Jehosua Hesel Fried was born in 1930 in Velké Kapušany, Czechoslovakia, to a family of nine. His father was the community’s rabbi, the scion of a Hassidic rabbinical family.
In 1938, the region where Jehosua lived was annexed to Hungary. In April 1944, Hungarian police and Gestapo officers deported the Jews of the town to the Ungvar ghetto. In May, the ghetto’s Jews were deported to Auschwitz. Jehosua’s hair and sidecurls were shaved off, and he was put to work cleaning train cars, gathering victims’ possessions, and cleaning the ditches by the ramp. Jehosua and his friends found valuables in these ditches and sold them to Polish inmates for food.
One day, Jehosua saw his sister Rachel, who lived in the shack near his side of the fence, and tossed her some food. As the son of the community rabbi and cantor, Jehosua tried to sing traditional melodies to his friends and raise their spirits at every opportunity.
In December 1944, Jehosua and his friends were taken to the Sachsenhausen camp, and from there to Lieberhausen.
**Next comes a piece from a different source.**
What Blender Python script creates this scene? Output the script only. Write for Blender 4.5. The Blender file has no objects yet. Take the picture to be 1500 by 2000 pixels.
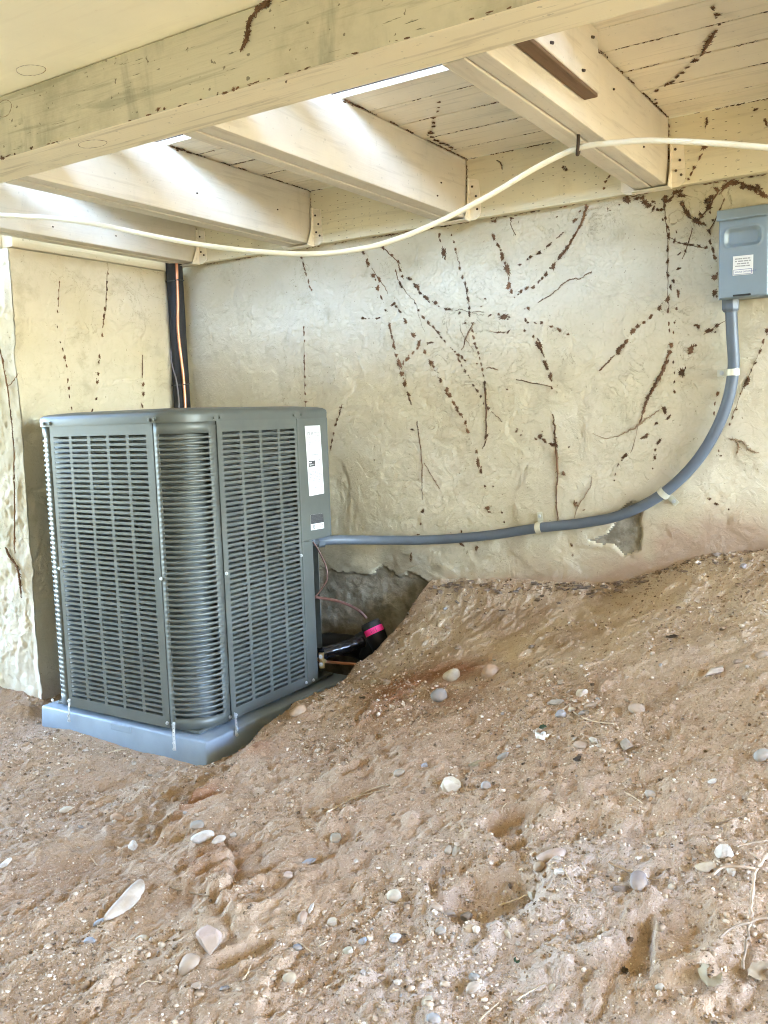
import bpy, bmesh, math, random
import numpy as np
from mathutils import Vector, Matrix
rnd = random.Random(7)
C = bpy.context.scene.collection
SC = bpy.context.scene
PI = math.pi

# ------------------------------------------------------------------ camera
CAM = np.array([0.0, -3.0, 1.0]); F = 1750.0
def _axes(yaw, pitch, roll):
    cy, sy = math.cos(yaw), math.sin(yaw)
    r = np.array([cy, sy, 0]); f = np.array([-sy, cy, 0]); u = np.array([0, 0, 1.0])
    cp, sp = math.cos(pitch), math.sin(pitch)
    f, u = f*cp + u*sp, u*cp - f*sp
    c, s = math.cos(roll), math.sin(roll)
    return r*c + u*s, u*c - r*s, f
RX, UP, FW = _axes(math.radians(32.499), math.radians(-6.0873), math.radians(-1.9004))
cam = bpy.data.cameras.new('camera'); camo = bpy.data.objects.new('camera', cam); C.objects.link(camo)
m = Matrix.Identity(4)
for i in range(3):
    m[i][0] = RX[i]; m[i][1] = UP[i]; m[i][2] = -FW[i]; m[i][3] = CAM[i]
camo.matrix_world = m
cam.sensor_fit = 'VERTICAL'; cam.sensor_height = 24; cam.sensor_width = 18; cam.lens = F/2000*24
cam.clip_start = 0.05; cam.clip_end = 500
SC.camera = camo

# ------------------------------------------------------------------ light
SUN_EL, SUN_AZ = 58.0, 60.0      # azimuth measured from -Y (towards the viewer) round to +X
w = bpy.data.worlds.new('World'); SC.world = w; w.use_nodes = True
nt = w.node_tree; bg = nt.nodes['Background']
sky = nt.nodes.new('ShaderNodeTexSky'); sky.sky_type = 'NISHITA'; sky.sun_disc = False
sky.sun_elevation = math.radians(SUN_EL); sky.sun_rotation = math.radians(180 - SUN_AZ)
sky.air_density = 1.0; sky.dust_density = 1.0; sky.ozone_density = 4.0
nt.links.new(sky.outputs[0], bg.inputs[0]); bg.inputs[1].default_value = 0.15
sl = bpy.data.lights.new('sun', 'SUN'); sl.energy = 2.0; sl.angle = math.radians(0.5); sl.color = (1, .97, .93)
so = bpy.data.objects.new('sun', sl); C.objects.link(so)
az = math.radians(SUN_AZ); el = math.radians(SUN_EL)
sdir = Vector((math.sin(az)*math.cos(el), -math.cos(az)*math.cos(el), math.sin(el)))
so.rotation_euler = sdir.to_track_quat('Z', 'Y').to_euler()
so.location = (3, -6, 9)
SC.view_settings.view_transform = 'Standard'; SC.view_settings.look = 'None'
SC.view_settings.gamma = 1.0; SC.view_settings.exposure = 6.1
SC.view_settings.use_curve_mapping = False
SC.render.engine = 'CYCLES'
SC.cycles.use_denoising = True; SC.cycles.denoising_prefilter = 'NONE'; SC.cycles.filter_width = 1.05
SC.cycles.max_bounces = 12; SC.cycles.diffuse_bounces = 8; SC.cycles.sample_clamp_indirect = 10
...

As the Red Army drew nearer, they were sent on a death march. At night, they slept in the snow. They were eventually transported to Mauthausen, where they had to eat snails and frogs to survive. All through their travails, the group helped and encouraged each other at every opportunity. After they were transferred to Gunskirchen, Jehosua contracted typhus. In May 1945, while they were saying the Sabbath eve prayers, the US Army liberated the camp.
After recovering in Linz, Jehosua returned to Velké Kapušany, where he found his sisters: Rachel had survived Auschwitz, and Sosana and Ester had lived out the war in Budapest under false identities. Sadly, his mother, brother and sister had been murdered in the gas chambers at Auschwitz.
Jehosua studied at a yeshiva in Košice. When it relocated to the US, he decided to immigrate to Eretz Israel, where his sister Zipora lived. Jehosua, Rachel and Sosana traveled to Italy via Germany, and in March 1947, boarded the Moledet, bound for Israel. The British detained the ship and transferred its passengers to detention camps in Cyprus, where Jehosua studied Hebrew. In February 1948, Jehosua finally arrived in Israel.
In 1952, Jehosua married Rivka, whose uncle had been with him in the camps. Jehosua and Rivka have three children, 14 grandchildren, and 33 great-grandchildren.